Here's a shocker I just found out yesterday because I don't pay any attention to music award shows: High on Fire won a Grammy on Sunday. Holy shit; hell hath frozen over. And as much as I hate to solicit for a paradigm I detest, here's their acceptance footage, because even after watching it twice, I still can't believe it. That said, I feel like this is an Oscars-like, making-up-for-lost-time awarding, because although I dig Electric Messiah, I feel as though the band's truly groundbreaking and undeniable work is well behind them. Still, who'd have thought, eh? Better late than never...



Having now crested the half-way point in Ramsey Campbell's Alone with the Horrors, I've returned it to the shelf and decided to re-read a few of the stories in Thomas Ligotti's debut collections Songs of a Dead Dreamer/Grimscribe. There's a definite pedigree here; Ligotti is clearly influenced by Campbell, although not in an overly direct way. But there are some aesthetic through-lines I am interested in exploring here, and I'm enjoying this strange little path I've discovered for myself through some of the foundations of short-form modern Weird/Horror. It's definitely helping me understand tone and craft better.

I've watched quite a bit during my sick time. First up, Anthony from The Horror Vision recently gifted me a copy of Scream Factory's Scream Queens Double Feature: John Carpenter's The Fog, and Joe Dante's The Howling. It'd been a couple years since I'd seen The Howling, and I was curious to see the difference the transfer would make, so before watching it I did a quick A/B with my old DVD copy.


Wow. Folks, this is dangerous. Having only recently been converted to the merit of upgrading to Blu Ray - because I refuse to rebuy my collection on another format - I have to say, the difference is huge. So I watched The Howling and was enraptured by the clarity. I also did some reading about transfer technology and what not (Blu-Ray.com is a near limitless source for that), and I have to say, I won't be replacing everything, but some films for sure. Army of Darkness for instance, or at least the DVD copy I have of the Director's Cut, is a laughable transfer; seriously, this was one of the first films I noticed issues on, two years ago when I excitedly sat down to show K the original Evil Dead trilogy. We made it to the third installment and I realized the picture was so bad it looked like we were watching the film on a crappy old tv in 1978 during an electrical storm. I mean, it's garbage.
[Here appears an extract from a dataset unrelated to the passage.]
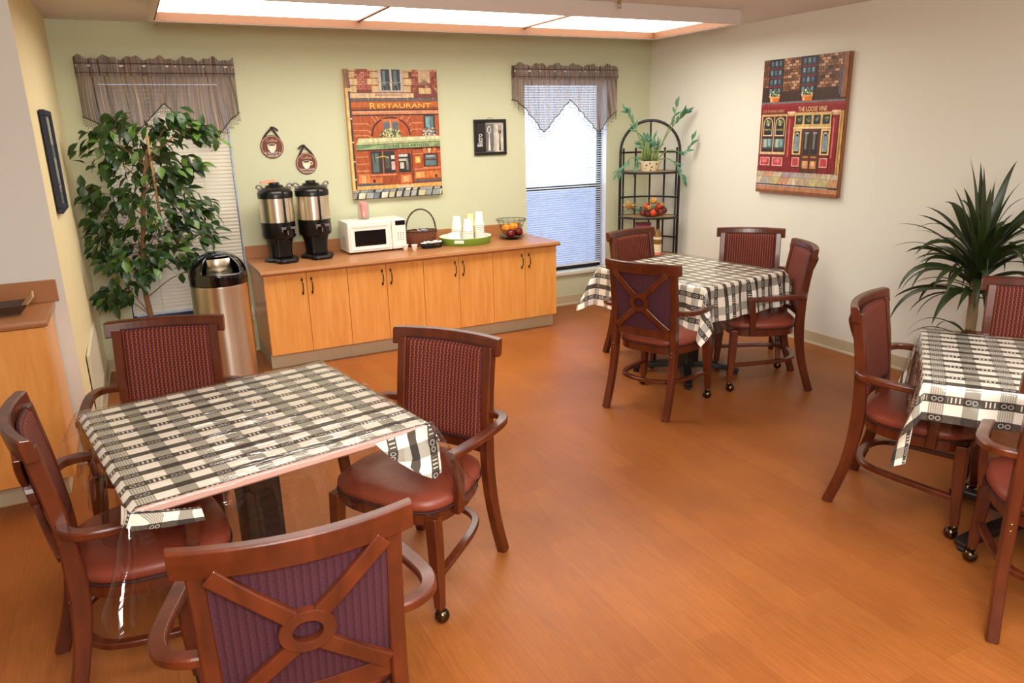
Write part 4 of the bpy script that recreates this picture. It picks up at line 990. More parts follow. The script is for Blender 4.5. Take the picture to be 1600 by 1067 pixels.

Army of Darkness isn't a film I can't live without; it's easily my least favorite of all Ash Williams vehicles, but it's an iconic gem and one I want in my collection. But not this terrible transfer. Because, the idea isn't about constantly upgrading and rebuying, it's about Film Preservation. And while I'm not sure if I have to nitpick over the differences between the $10 AOD Blu Ray that Scream Factory released and the $30 one, having all three versions of the film is important to me, so it's going to have to be the $30. But that purchase is down the road, perhaps when one of SF's sales comes up. I'm still trying like hell to save money, and doing a fairly good job doing it, which is precisely why all the information available about transfers and clarity is, as I said at the outset, dangerous.

After The Howling, I changed pace and watched Jim Jarmusch's Paterson. Wow. One of the best films I've seen in a while, and one of my favorite of Jarmusch's to date; he has such a sense of forgiveness, community, and humanity that comes through in his work, that I feel like this film actually helped heal some black, sticky stuff that was left inside me after a falling out I had back in August last year. So good. I'm not posting a trailer, because there's no way a trailer could tell you anything about this film. Just watch it; Paterson is an Amazon-funded film, and thus available on Prime for free.


Next, I finally got around to Werner Herzog's Nosferatu: The Vampyre. I don't always understand or gel with Herzog's style, but he has such a knack for balancing pragmatism with artistic flourish that I always enjoy his films, even if only after they've ended and I'm re-thinking them. That might be the case here. Let's stick with the poster thing, I'm starting to hate trailers:


Finally, with all these long stretches of time on my hands, I thought I'd get around to one of the longer flicks that has been on my list forever, namely, Derek Cianfrance's 2012 MASTERPIECE, The Place Beyond the Pines. This film was enormous to me; a familial crime epic that blew me away and capped my cinema for the day yesterday because, how the hell do you follow something that BIG? And hell, Mike Patton does the score, and I can say this not just as a fan of his but as a fan of cinema scores: fantastically done, Mr. Patton.


Playlists have been tiny, so instead of doing a day-by-day, I'm summate thusly:

Playlist from Sunday, 2/10-Tuesday, 2/12:

SQÜRL - Paterson OST
David Zinman, Dawn Upshaw & London Sinfonietta - Gorecki: Symphony #3, Op 36 "Symphony of Sorrowful Songs": I. Lento - Sostenuto tranquillo ma cantabile
Young Widows - Settle Down City
Young Widows - Old Wounds
Talking Heads - Remain in Light
Windhand - Eternal Return
Morphine - The Night
Secret Chiefs 3 Traditionalists - Le Mani Destre Recise Degli Ultimi Uomini
Jozef Van Wissem & Jim Jarmusch - An Attempt to Draw Aside the Veil
John Carpenter - Lost Themes

Card of the day:


I'm hoping this is a reminder of the past few days, and not a harbinger of more oppressive illness to come.